Another possibility is burial. Let's open a hole in the ground and just drop them in and cover them up. They won't be coming back. What happens when they are out of view is up to you.

is it possible to effectively negate a person's gravity

Not strictly speaking, but we routinely fly so finding a method to apply force to someone and push (lift) them up is easy. Your basic creature from beyond should have no problem magicing this without actually doing much damage to local physics on the way. No magic (well, modest amounts), no weird breaking the laws of physics (kind of), just a few writhing tentacles and a portal up there at about the 10,000 feet mark. Practically the same as any day in the Bermuda Triangle. :-)
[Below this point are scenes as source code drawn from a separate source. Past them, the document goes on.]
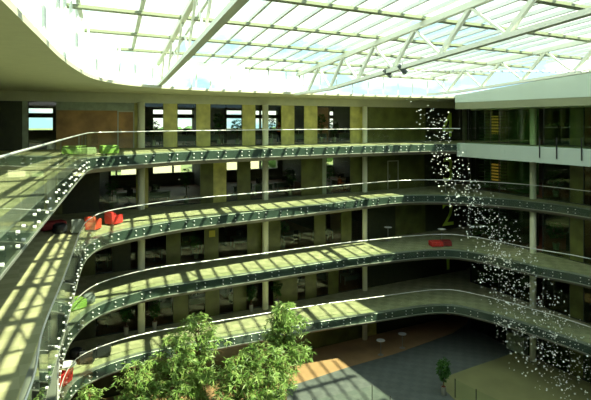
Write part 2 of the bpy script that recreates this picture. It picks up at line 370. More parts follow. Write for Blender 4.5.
for k, spans in FAC.items():
    z0 = ZL[k]; z1 = z0 + (2.95 if k == 4 else 3.25 if k else 3.25)
    ztop = z0 + (3.55 if k == 4 else 3.5)
    root = struct(bpy.data.objects.new('window_%d' % wn, None)); COL.objects.link(root); wn += 1
    # bulkhead above and mullions
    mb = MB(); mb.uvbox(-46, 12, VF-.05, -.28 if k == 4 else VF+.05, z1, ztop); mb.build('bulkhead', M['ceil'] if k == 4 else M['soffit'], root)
    fr = MB(); gl = MB()
    for a, b, kind in spans:
        ua, ubb = ub(a, VF), ub(b, VF)
        if kind in (None, 'peachglass'):
            gl.uvbox(ua, ubb, VF-.01, VF+.01, z0+.05, z1)
            fr.uvbox(ua-.03, ua+.03, VF-.04, VF+.04, z0, z1); fr.uvbox(ua, ubb, VF-.04, VF+.04, z0, z0+.08)
            if kind:
                mb = MB(); mb.uvbox(ua, ubb, VF-3.2, VF-3.1, z0+.01, z1); mb.build('partition', M['peach'], root)
        elif kind == 'door':
            mb = MB(); mb.uvbox(ua+.08, ubb-.08, VF-.03, VF+.03, z0+.02, z0+2.35); mb.build('door_leaf', M['olive'] if k != 4 else M['wood'], root)
            mb = MB(); mb.uvbox(ua, ua+.08, VF-.06, VF+.08, z0, z0+2.43); mb.uvbox(ubb-.08, ubb, VF-.06, VF+.08, z0, z0+2.43); mb.uvbox(ua, ubb, VF-.06, VF+.08, z0+2.35, z0+2.43)
            mb.build('door_frame', M['pale_frame'], root)
            mb = MB(); mb.bar(W(ua+.22, VF+.1, z0+.95), W(ua+.22, VF+.1, z0+1.25), .03, .03); mb.build('door_handle', M['steel'], root)
            mb = MB(); mb.uvbox(ua, ubb, VF-.03, VF+.03, z0+2.43, z1); mb.build('over_panel', M['palegreen'] if k == 4 else M['olive'], root)
        elif kind == 'wood':
            mb = MB(); mb.uvbox(ua, ubb, VF-.04, VF+.04, z0, z0+2.43); mb.build('wood_panel', M['wood'], root)
            mb = MB(); mb.uvbox(ua, ubb, VF-.04, VF+.03, z0+2.43, z1); mb.build('over_panel', M['palegreen'], root)
        else:
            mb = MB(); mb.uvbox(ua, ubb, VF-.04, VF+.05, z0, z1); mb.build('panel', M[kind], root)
    if fr.v: fr.build('mullions', M['frame'], root); gl.build('pane', M['wallglass'], root)
    # wall with the floor number, then a dark doorway, in the far corner
    mb = MB(); mb.uvbox(ub(462, VF), ub(466, VF), VF-.06, VF+.08, z0, z1); mb.build('doorway_frame', M['palegreen'] if k == 4 else M['frame'], root)
    mb = MB(); mb.uvbox(ub(466, VF), 12, VF-.5, VF-.4, z0, z1); mb.build('panel', M['darkwall'], root)
# floor numbers
for k, dw in ((4, 'four'), (3, 'three'), (2, 'two'), (1, 'one')):
    cu = bpy.data.curves.new('floor_number', 'FONT'); cu.body = str(k); cu.size = 3.05; cu.extrude = .015; cu.offset = .012; cu.align_x = 'CENTER'
    o = bpy.data.objects.new('floor_number', cu); COL.objects.link(o)
    o.location = W(ub(448, VF+.07), VF+.075, ZL[k]+.35); o.rotation_euler = (math.pi/2, 0, ROT)
    o.data.materials.append(M['number'])
    me = bpy.data.meshes.new_from_object(o.evaluated_get(bpy.context.evaluated_depsgraph_get())); mw = (o.location.copy(), o.rotation_euler.copy())
    bpy.data.objects.remove(o); o = bpy.data.objects.new('floor_number', me); COL.objects.link(o); o.location, o.rotation_euler = mw
    if k == 4:      # the open, straight stroked four
        u4, z4 = ub(448, VF+.07), 16.38; mb = MB()
        for du0, dz0, du1, dz1 in ((.28, 0, .28, 2.15), (-.62, .62, .28, 2.1), (-.66, .60, .62, .60)):
            a4, b4 = Vector((du0, 0, dz0)), Vector((du1, 0, dz1)); d4 = (b4-a4).normalized(); n4 = Vector((-d4.z, 0, d4.x))*.14
            q4 = [a4-n4, b4-n4, b4+n4, a4+n4]
            mb.hexa([W(u4+q.x, VF+.06, z4+q.z) for q in q4] + [W(u4+q.x, VF+.085, z4+q.z) for q in q4])
        bpy.data.objects.remove(o); o = mb.build('floor_number', M['number'])
    tag(o, 'large lime green numeral %s painted on the dark corner wall' % dw, 'floor number', 'numerals marking each level')
# office partitions deep behind the facade, right hand rooms
for k in (4, 3, 2, 1):
    for uu in (-37, -28.2, -19.6, -10.5, -4.5):
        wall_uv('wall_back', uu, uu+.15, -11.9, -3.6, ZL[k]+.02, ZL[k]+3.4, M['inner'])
# ------------------------------------------------------------ right facade (plane u = .45)
UF = .45
def vr(x, u0=UF):
    r = (x-295.5)/F; Y = (u0 + 13.5*CU + 46.5*SU)/(SU + r*CU); return UV(r*Y, Y)[1]
for k in (4, 3, 2, 1, 0):
    z0 = ZL[k]; z1 = z0+(2.7 if k == 4 else 3.3)
    root = struct(bpy.data.objects.new('window_%d' % wn, None)); COL.objects.link(root); wn += 1
    va, vb, vc, vd = vr(471), vr(531), vr(543), vr(640)
    gl = MB(); gl.uvbox(UF-.01, UF+.01, va, vb, z0+.05, z1); gl.uvbox(UF-.01, UF+.01, vc, vd, z0+.05, z1); gl.build('pane', M['screen'], root)
    fr = MB()
    for v_ in (va, (va+vb)/2, vb, vc, vr(570), vr(584)): fr.uvbox(UF-.04, UF+.04, v_-.03, v_+.03, z0, z1)
    fr.uvbox(UF-.04, UF+.04, va, vd, z0, z0+.07); fr.build('mullions', M['frame'], root)
    mb = MB(); mb.uvbox(UF-.06, UF+.1, vb, vb+.22, z0, z1); mb.build('lime_edge', M['limestrip'] if k >= 3 else M['olive'], root)
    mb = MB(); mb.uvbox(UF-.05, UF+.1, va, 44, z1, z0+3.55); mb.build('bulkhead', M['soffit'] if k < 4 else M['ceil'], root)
    mb = MB(); mb.uvbox(UF-.03, UF+.03, vr(570), vr(584), z0, z1); mb.build('panel', M['olive'], root)
    # horizontal blinds behind the first bay
    if k:
        mb = MB()
        for j in range(11): mb.uvbox(UF+.5, UF+.62, va+.4, va+3.2, z0+.25+j*.25, z0+.35+j*.25)
        mb.build('blind', M['blind'], root)
        if k >= 3:
            mb = MB(); mb.uvbox(UF+.9, UF+1.0, va+1.4, va+2.2, z0+.7, z0+2.2); mb.build('warm_light', M['blindlamp'], root)
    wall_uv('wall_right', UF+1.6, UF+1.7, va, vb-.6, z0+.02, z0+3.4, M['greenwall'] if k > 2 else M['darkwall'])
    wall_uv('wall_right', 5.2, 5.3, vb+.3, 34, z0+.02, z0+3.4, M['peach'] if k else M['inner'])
# ground floor pale cupboard wall by the right column
# ------------------------------------------------------------ columns
def column(u, v, r, label, ztop=18.98, square=False):
    mb = MB()
    p = W(u, v)
    mb.lathe([(r, 0), (r, ztop)], 24, (0, 0, 0))
    o = mb.build('column', M['column'], smooth=False); o.location = (p.x, p.y, 0)
    me = o.data
    for f in me.polygons: f.use_smooth = len(f.vertices) == 4
    tag(o, label, 'column', 'full height round columns')
cr = .23
column(-35.6, 0, cr, 'pale round column behind the dark wall at far left', 18.95)
column(-26.7, 0, cr, 'pale round column at the back left, beside the white framed door')
column(-17.8, 0, cr, 'pale round column in the middle of the back offices')
column(-8.9, 0, cr*.9, 'pale round column at the back, nearest the hanging discs')
column(-.1, 8.95, cr, 'pale round column on the right side beside the lime strip', 18.7)

# ------------------------------------------------------------ roof ring, bulkhead and rooflight
ring('ceiling', hole_of(5), 19.66, 19.55, [M['outer'], M['ceil']])
# rim lip in the soffit, left and back
sweep('trim_6', EDGE[5], [(-.15, .0, 0), (.03, .0, 0), (.03, .14, 0), (-.15, .14, 0)], 19.54, [M['ceil']], 0, cut5e+1)
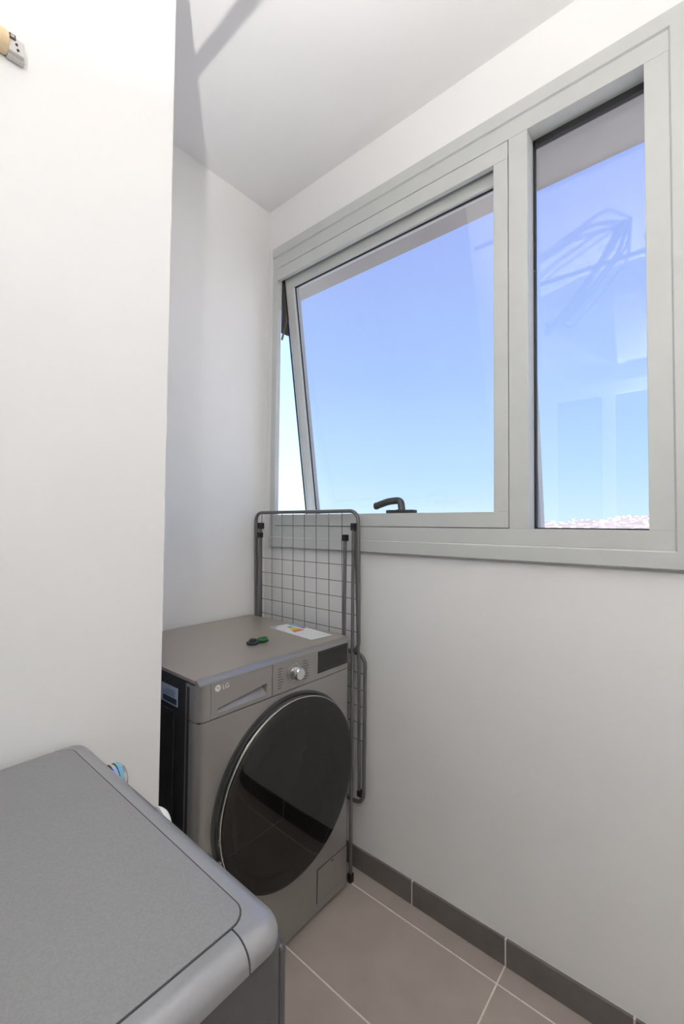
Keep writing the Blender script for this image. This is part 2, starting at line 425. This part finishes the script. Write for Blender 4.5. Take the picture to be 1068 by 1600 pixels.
# detergent drawer with a scooped grip
bm = bmesh.new()
ox0, ox1, oz0, oz1 = .6415, .8435, ZP + .0006, ZT - .0005
oq = [(ox0, oz0), (ox1, oz0), (ox1, oz1), (ox0, oz1)]
iq = [(.660, .7735), (.824, .7735), (.824, .806), (.660, .7845)]
fo = [bm.verts.new((a, WYF, b)) for a, b in oq]; bo = [bm.verts.new((a, WYF + .05, b)) for a, b in oq]
fi = [bm.verts.new((a, WYF, b)) for a, b in iq]
dp = [bm.verts.new((iq[3][0] + .01, WYF + .010, iq[3][1])), bm.verts.new((iq[2][0] - .006, WYF + .026, iq[2][1]))]
fs = []
for k in range(4):
    fs.append(bm.faces.new((fo[k], fo[(k + 1) % 4], fi[(k + 1) % 4], fi[k])))
    fs.append(bm.faces.new((fo[k], fo[(k + 1) % 4], bo[(k + 1) % 4], bo[k])))
fs += [bm.faces.new(bo), bm.faces.new((fi[0], fi[1], dp[1], dp[0])), bm.faces.new((fi[0], dp[0], fi[3])), bm.faces.new((fi[1], fi[2], dp[1])), bm.faces.new((fi[3], dp[0], dp[1], fi[2]))]
bmesh.ops.recalc_face_normals(bm, faces=fs)
drawer = obj('detergent_drawer', bm, MWFRONT, wm)
front = obj('front_panel', prism(bmesh.new(), plan(WX0, WX1, .028, .022, WYF + .001), 2, .020, ZP - .003), MWFRONT, wm, smooth=True)
obj('panel_seam', B(WX0 + .006, WX1 - .006, WYF + .006, WYF + .05, ZP - .0035, ZP + .0005), MGAP, wm)
obj('plinth', B(WX0 + .012, WX1 - .012, WYF + .012, WYB - .02, .012, .030), MBLACK, wm)
for (fx, fy) in ((WX0 + .05, WYF + .06), (WX1 - .05, WYF + .06), (WX0 + .05, WYB - .06), (WX1 - .05, WYB - .06)):
    obj('foot', lathe(bmesh.new(), [(.0001, 0), (.022, 0), (.022, .008), (.014, .013), (.0001, .013)], (fx, fy, 0), 2, 16), MBLACK, wm)
# dial, display, printed programme marks
DX, DZ = .931, .811
dial = obj('dial', lathe(bmesh.new(), [(.0001, .030), (.0165, .030), (.019, .027), (.0205, .006), (.0215, 0), (.0001, 0)], (DX, WYF, DZ), 1, 36, -1), MCHROME, wm, smooth=True)
obj('dial_collar', lathe(bmesh.new(), [(.0215, .0), (.0215, .004), (.0265, .003), (.0275, 0)], (DX, WYF, DZ), 1, 40, -1), MWTRIM, dial, smooth=True)
obj('display', B(1.036, 1.186, WYF - .0012, WYF + .004, 0.779, .8490, bev=.001, seg=1), MPIANO, fascia)
bm = bmesh.new()
for (za, zb) in ((.7835, .785), (.8445, .846)): box(bm, 1.041, 1.181, WYF - .0016, WYF - .001, za, zb)
for k in range(9): box(bm, 1.05 + k * .0135, 1.057 + k * .0135, WYF - .0016, WYF - .001, .7885, .7898)
obj('display_print', bm, MDKMET, fascia)
bm = bmesh.new()
for k in range(8):
    z = .777 + k * .008
    box(bm, .866, .866 + random.uniform(.012, .022), WYF - .0005, WYF + .001, z, z + .0022)
    box(bm, .968, .968 + random.uniform(.014, .028), WYF - .0005, WYF + .001, z, z + .0022)
for k in range(14):
    a = math.radians(-60 + k * 23)
    px, pz = DX + .033 * math.sin(a), DZ + .033 * math.cos(a)
    if pz < ZT - .003: box(bm, px - .001, px + .001, WYF - .0005, WYF + .001, pz - .001, pz + .001)
obj('programme_print', bm, MMARK, fascia)['kind'] = 'stuff'
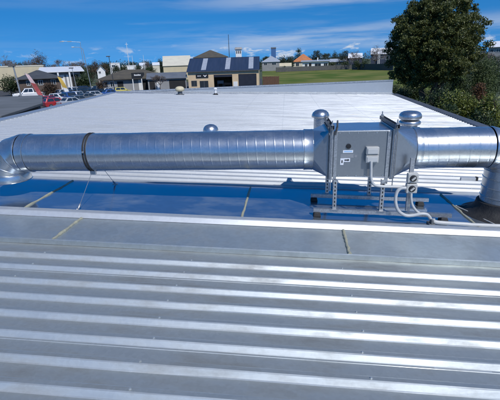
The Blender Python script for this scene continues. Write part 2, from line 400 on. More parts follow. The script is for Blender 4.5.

Maybe the realm "above" (or an entrance to it) drops down tentacles to drag the lucky traveler up. Can't go without tentacles in a story like this, IMO.

Answer 4

Just use this warp drive I have lying around (some assembly needed)

You probably think I'm kidding, but here's the paper! It actually passed peer review and was published in Classical and Quantum Gravity. You just expand space under the mark and contract it on top of him and before long he has free fallen right out into space.

True, it takes an amount of energy equal to a tenth of the mass of the sun, but he thinks he can cut it down by 10^30 (yes, to the 30th!). He just needs some computer simulations ... and maybe some security protection against hostile aliens from the 27th century.

Answer 5

For a pseudo-science and handwavium answer without outright calling it magic, you could have the power's target no longer interact with gravitons from any distance over 10 feet or so.

So, only being attracted to the portion of Earth within 10 feet, gravitational attraction is now minimal, allowing the target to push themselves away from the ground with their next footstep.

I'll leave it as an exercise to the reader how this person would interact with air, wind and jetstreams, and whether he would be able to rise above the atmosphere.

Answer 6

Anti-gravity is hard, but LIFT is quite easy

Birds, planes, balloons, and rockets fall upward all the time.

As far a physics is concerned, the sum of two forces is essentially the same as a single force. So, instead of making G=-9.8m/s^2 you can leave G=9.8m/s^2 and add a second force that is 19.6m/s^2 in the opposite direction. To send an average sized man falling upwards at the speed of gravity, you simply need to exert a constant force of 1,215.2 N.

The hard part is doing this with your mind, but you already seem prepared to handwave this part anyway. So while your horseman appears to be reversing gravity, he/she is really just pushing the victims up into space using telekinesis. They will accelerate upwards very quickly at first until they hit their terminal velocity, and then as they get higher and higher air resistance decreases allowing their terminal velocity to increase. Once they hit about 10km in altitude, the air with start to thin out very quickly causing them to die of hyperthermia and/or asphyxiation pretty quickly. Once they get high enough, you can stop lifting them and let them start falling again. The atmosphere will make sure nothing is left of them to return to Earth.

Answer 7

Gravity is a distortion of the fabric of spacetime. Spacetime is distorted by all objects with mass, especially dense objects with a lot of mass, such as planets. Gravity as we experience it is a result of our planet’s immense mass tugging on our own bodies’ masses. So no, it is not possible to negate an individual’s gravity, as the tug of the gravity we all feel is that of our planet’s immense mass and the gravity well it creates. The only thing that wouldn’t feel gravity is something with zero mass. Humans can’t have zero mass without some sort of magic that turns them into pure light or something, and somehow keeps them alive.

tl;dr nope, you need magic.

Answer 8

This is something I only looked at very briefly in undergrad, so, if you care about scientific accuracy, double check everything. However, there is something called anti-matter which *I think" has negative mass. This means it would do exactly as you say - fall away from a planet. Another way to say it would be that the gravitational interaction between anti-matter and (normal)-matter is a push rather than a pull.

This is convenient in that you can get the effect you're looking for but (1) you don't have to change anything about earth's gravitational field and (2) if you want to weaken the affect, you could just stick a person with some anti-matter that has less mass than them. If the anti-matter is 1/2 the target's mass, but is, say, stuck to them, then they will only be accelerated upward 1-1/2=1/2 times as fast as we normally fall down, for instance.

As far as how this would be experience - the matter/anti-matter relationship would be almost identical to the interaction between positive/negative ends of a magnet except that opposites repel in this case. In fact, the mathematical descriptions of (Newtonian) gravity and electromagnetic forces are strikingly similar. The actually motion would be like any other acceleration - think of falling or accelerating in a sports car.

Answer 9

Swap the victim's gravitational mass to negative.

A person's weight is the result of Newton's formula for gravity: f = GMm/R^2. If one of the masses has a negative value then the force will be negative also. If the person's inertial mass remains positive then this will act to repel them from the planet, accelerating them upwards.

This is of course impossible under known physics, but is at least a logical way for you magic to work.